Alan Greenspan led the Fed and kept interest rates too low for too long. Was this because he was an Objectivist friend of Ayn Rand who hated the government? A tool in the pocket of banking and Wall Street "fat cats?" Or was he merely unable to see that we were in a bubble? Like just about everyone else.

Anyway, as to the original point, it is in the interest of the Obama administration to make the situation look as bad as it possibly can because it will then get credit for the inevitable recovery.
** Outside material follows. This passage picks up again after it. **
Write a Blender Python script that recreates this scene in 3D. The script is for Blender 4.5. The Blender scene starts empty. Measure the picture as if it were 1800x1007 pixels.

And the worse it can be made to look at Point A, then so much the rosier Point B will look.

Here is a case in point, in this piece Paul Krugman, advocating for a second, larger Obama stimulus "jobs program" writes "the average duration of unemployment — the time the average job-seeker has spent looking for work — is more than six months, the highest level since the 1930s." This feeds into the "Worst Since the Great Depression" meme and ignores that unemployment, now at 10.2%, was worse during the early 80s recession (10.8% in 1982 when the Volcker Fed actively sought to reduce inflation, the Volcker Disinflation).

Krugman completely ignores the implications of frictional unemployment and the increase in the quality and duration of unemployment compensation which is in place to help people (and society) find not just a job, but a job that will lead to more efficient outcomes, matching the unemployed worker with the most appropriate job or allowing the person to acquire new training or education to be more productive in another line of work. And Congress has kept extending the number of weeks that people can collect unemployment compensation. (I will leave for now that, despite the national macroeconomic implications, unemployment compensation should be funded and administered strictly through state or local governments via wage taxation and should not be a concern of Washington.)

Krugman's piece , regarding the government creating jobs, also reminds of the engineer who was on a trip to China. He comes across a work site where a dam is being built. He sees the workers using shovels, picks and wheelbarrows. He tells the supervisor that there is equipment that could cut the amount of time and effort by 80%. "Oh, no," the supervisor tells him, "that would reduce the number of jobs for the men." "I see," the engineer says, "I thought you were trying to build a dam. If it's jobs you want, why not give them spoons instead?"